The Documentary Films of Jørgen Leth (Unfinished)
(This was supposed to be a project but due to a mixture of health issues and a complete lack of faith in my writing skills/writer's block, I just could not finish this.)
Jørgen Leth is a Danish film documentarian, sports
commentator and poet. He has made over 45 films since the 1960s with the vast
majority of them being documentaries. The most famous of these are his cycling
films: Stars and The Watercarriers, dealing with Eddy Merckx’ victory of the
1973 Giro D’Italia, The Impossible Hour, documenting Ole Ritter’s attempt at
taking back his timed record from Eddy Merckx and A Sunday in Hell, the famous Paris-Roubaix
one day race known for its test of endurance on the cobblestones of Northern
Paris.
These 3 documentaries on cycling are largely poetic but also
observational. They focus on the feelings and experiences that make up a
professional cyclists routine in extensive detail.

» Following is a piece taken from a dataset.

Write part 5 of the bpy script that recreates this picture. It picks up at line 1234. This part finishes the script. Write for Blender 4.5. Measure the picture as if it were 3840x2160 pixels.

For example, in Stars and
Watercarriers it goes from the utter dejection a cyclist feels when he finds
out he can no longer be the teams leader to the daily tasks that the
“watercarriers” do which is that they are used as part of a strategy for their
more illustrious team mates plus they take on the food and drinks in a bag (or
stored in the back of their cycling shirts).
The pattern is somewhat extended in A Sunday in Hell with it
documenting again in similar style the hellish terrain that they must face when
cycling from the unstable cobblestones in Northern Paris into Belgium in a day.
In The Impossible Hour, there is also a touch of participatory element in the
film when the director himself acts as a translator for a French journalist to
Danish compatriot Ole Ritter (who can only speak in Danish and Italian).